Integer to "binary string"?

Jeff Epler jepler at unpythonic.net
Sun Dec 15 15:43:06 EST 2002


>          s = (i & 1 and '1' or '0') + s

This is the same as
    if i % 2 == 1: # i mod 2
	s = '1' + s
    else:
	s = '0' + s
("x & (n-1)" is the same as "x % n" if n is a power of 2)
("a and b" is a if a it is false, otherwise it is b.
"c and d" is c if c is true, otherwise it is d.
"a and b or c" is equivalent to C's "a ? b : c" as long as b is not false.
"a ? b : c" is like "if a: b; else c" except that it is an expression,
not a statement)

>          i >>= 1

This is the same as
    i = i / 2 # truncating ("floor") division
( x >> n is the same as x / (2^n) )

>      return s or '0'
This is the same as
    if s:
	return s
    else:
	return 0

So this code simply follows the rule to convert a number into any base:
 If the number is 0, return '0'
 Otherwise, find the leftmost digit by taking the remainder of the number
  divided by the base.  Then, for purposes of finding the rest of the
  digits, divide the number by the base and continue.

A more generic version might read like this (good for bases up to 26):

    digit_names = string.digits + string.uppercase[:26] # "0..9A..Z"

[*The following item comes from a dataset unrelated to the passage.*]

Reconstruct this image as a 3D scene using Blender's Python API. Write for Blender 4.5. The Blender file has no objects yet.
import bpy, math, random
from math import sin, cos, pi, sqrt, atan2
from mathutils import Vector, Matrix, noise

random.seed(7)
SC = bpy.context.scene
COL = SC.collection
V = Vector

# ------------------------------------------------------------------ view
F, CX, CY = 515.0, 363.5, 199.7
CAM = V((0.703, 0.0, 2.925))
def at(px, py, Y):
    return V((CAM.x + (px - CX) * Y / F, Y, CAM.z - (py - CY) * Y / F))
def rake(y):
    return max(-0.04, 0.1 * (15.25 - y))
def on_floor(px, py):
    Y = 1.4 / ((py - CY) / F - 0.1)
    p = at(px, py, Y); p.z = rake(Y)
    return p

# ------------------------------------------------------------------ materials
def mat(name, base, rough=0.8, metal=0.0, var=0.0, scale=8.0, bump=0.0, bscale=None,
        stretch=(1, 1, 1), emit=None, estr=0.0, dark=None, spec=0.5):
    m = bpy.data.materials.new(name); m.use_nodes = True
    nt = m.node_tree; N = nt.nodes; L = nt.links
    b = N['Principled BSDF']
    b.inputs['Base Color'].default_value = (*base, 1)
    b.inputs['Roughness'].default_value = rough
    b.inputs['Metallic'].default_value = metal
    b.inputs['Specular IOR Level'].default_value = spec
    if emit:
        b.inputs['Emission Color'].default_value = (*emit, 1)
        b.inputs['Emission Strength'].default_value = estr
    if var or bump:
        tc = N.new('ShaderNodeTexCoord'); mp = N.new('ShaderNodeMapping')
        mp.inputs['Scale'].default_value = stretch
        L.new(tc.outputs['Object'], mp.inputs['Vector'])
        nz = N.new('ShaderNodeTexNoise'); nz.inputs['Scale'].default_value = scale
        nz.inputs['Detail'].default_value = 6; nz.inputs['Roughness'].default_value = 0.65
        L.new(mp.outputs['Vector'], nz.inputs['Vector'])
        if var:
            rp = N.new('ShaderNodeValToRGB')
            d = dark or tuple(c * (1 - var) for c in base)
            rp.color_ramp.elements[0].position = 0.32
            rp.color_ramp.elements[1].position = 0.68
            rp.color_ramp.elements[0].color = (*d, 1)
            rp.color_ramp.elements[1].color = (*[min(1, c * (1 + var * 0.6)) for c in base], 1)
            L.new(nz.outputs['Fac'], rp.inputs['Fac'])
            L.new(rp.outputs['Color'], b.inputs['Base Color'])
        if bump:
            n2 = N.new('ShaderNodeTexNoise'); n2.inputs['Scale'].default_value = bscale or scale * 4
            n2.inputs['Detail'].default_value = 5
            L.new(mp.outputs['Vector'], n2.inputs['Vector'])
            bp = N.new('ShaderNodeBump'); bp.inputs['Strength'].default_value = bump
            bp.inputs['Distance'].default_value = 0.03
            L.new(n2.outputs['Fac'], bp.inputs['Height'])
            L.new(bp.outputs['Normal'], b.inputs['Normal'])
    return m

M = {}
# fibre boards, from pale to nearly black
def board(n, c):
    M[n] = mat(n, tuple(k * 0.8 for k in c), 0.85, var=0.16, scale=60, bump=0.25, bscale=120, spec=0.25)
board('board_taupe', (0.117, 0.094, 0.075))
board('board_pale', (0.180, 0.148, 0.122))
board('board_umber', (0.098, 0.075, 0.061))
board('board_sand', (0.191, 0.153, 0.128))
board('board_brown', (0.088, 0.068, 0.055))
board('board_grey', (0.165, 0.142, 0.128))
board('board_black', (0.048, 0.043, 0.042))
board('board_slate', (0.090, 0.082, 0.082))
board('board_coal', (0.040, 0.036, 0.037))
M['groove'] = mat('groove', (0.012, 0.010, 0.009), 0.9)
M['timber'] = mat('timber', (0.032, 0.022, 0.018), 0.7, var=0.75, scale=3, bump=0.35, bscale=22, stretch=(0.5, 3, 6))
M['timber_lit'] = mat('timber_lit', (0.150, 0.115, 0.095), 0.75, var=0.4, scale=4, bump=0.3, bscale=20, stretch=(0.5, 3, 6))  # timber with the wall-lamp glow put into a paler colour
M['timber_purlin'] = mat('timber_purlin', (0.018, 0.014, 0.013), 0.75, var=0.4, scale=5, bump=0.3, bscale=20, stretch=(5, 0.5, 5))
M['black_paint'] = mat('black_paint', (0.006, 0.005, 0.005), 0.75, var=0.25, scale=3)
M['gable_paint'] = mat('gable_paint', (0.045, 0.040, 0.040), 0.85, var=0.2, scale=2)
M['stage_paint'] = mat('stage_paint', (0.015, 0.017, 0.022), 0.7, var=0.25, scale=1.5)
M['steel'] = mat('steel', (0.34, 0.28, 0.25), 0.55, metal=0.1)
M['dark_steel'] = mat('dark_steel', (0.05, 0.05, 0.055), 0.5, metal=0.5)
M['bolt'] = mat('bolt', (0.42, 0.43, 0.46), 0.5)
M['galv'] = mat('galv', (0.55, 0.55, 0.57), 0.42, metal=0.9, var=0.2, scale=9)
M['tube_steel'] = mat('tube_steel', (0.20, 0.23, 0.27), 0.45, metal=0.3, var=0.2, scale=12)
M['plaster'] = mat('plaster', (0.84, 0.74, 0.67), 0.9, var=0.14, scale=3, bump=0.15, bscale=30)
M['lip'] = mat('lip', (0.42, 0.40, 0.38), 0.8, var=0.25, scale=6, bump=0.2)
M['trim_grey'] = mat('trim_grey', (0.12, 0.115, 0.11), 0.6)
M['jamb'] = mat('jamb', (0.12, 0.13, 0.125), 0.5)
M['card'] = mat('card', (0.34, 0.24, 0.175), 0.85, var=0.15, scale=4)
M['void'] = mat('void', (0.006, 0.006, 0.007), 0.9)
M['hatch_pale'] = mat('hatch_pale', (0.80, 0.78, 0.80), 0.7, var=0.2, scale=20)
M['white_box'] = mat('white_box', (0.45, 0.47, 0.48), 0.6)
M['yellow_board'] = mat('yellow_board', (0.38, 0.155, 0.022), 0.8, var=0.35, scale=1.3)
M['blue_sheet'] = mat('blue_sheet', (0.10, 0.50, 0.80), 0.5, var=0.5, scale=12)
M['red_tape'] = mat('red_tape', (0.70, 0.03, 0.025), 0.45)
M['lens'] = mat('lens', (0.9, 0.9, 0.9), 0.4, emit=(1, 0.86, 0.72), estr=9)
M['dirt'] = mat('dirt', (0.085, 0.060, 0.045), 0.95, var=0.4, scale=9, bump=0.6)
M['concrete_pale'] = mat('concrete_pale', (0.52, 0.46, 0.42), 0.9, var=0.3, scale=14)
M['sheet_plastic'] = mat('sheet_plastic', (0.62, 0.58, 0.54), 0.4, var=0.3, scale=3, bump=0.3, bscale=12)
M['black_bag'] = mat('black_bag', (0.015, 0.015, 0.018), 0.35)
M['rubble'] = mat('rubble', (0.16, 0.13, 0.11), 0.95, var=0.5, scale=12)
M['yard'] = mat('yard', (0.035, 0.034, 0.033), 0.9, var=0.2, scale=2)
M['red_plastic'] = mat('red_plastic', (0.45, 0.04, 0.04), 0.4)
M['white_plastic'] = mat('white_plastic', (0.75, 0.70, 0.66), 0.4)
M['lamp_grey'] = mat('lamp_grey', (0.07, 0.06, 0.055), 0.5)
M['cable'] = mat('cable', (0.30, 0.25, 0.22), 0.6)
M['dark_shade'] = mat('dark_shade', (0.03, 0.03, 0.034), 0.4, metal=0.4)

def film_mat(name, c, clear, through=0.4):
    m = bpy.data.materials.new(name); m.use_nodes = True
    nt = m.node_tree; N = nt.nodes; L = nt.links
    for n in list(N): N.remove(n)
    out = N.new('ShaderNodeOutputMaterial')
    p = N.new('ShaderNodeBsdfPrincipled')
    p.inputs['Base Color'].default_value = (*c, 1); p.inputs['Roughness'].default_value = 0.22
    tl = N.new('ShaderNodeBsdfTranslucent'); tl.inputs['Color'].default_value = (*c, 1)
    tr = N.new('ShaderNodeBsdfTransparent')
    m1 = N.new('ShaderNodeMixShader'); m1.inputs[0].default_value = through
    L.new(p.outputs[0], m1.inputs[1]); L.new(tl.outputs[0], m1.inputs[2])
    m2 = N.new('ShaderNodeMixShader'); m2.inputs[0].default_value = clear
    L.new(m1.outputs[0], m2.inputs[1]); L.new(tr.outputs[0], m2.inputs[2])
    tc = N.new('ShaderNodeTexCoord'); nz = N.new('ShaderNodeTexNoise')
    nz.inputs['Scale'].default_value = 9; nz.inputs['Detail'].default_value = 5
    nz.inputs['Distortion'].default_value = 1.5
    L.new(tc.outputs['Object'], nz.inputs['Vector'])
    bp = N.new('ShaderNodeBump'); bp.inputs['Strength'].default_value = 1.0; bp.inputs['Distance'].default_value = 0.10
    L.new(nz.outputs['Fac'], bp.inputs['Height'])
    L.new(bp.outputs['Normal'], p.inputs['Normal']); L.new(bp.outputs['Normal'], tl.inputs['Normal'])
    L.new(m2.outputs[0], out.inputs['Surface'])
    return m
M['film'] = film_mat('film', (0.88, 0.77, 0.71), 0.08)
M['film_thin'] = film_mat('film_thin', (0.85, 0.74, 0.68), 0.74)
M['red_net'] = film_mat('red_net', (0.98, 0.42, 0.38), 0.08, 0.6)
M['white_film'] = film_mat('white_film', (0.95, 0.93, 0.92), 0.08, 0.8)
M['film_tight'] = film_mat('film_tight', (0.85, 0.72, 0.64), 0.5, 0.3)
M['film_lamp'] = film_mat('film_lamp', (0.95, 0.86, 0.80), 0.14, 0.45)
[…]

    def convert_to_base_n(number, base):
	if number == 0: return "0"
	converted_number = ""
	while number:
	    number, digit = divmod(number, base)
	    converted_number = digit_names[digit] + converted_number
	return converted_number
	
divmod(a,b) is equivalent to (a/b, a%b), when a and b are both positive.

To convert from any base, you can use int("...", base):
    >>> int("1001", 2)
    9
you could write this yourself:
    character_to_digit = dict([(digit_names[i], i)
	    for i in range(len(digit_names))])

    def convert_from_base_n(converted_number, base):
	number = 0
	for converted_digit in converted_number:
	    number = number * base + character_to_digit[converted_digit]
	return number

This is all basic "base" arithmetic.  It should all be clear once the
cleverness in Python implementation is stripped away.  The example you
found visits some slightly odd corners of Python.  We're not totally immune
to the urge to appear clever when we write our code.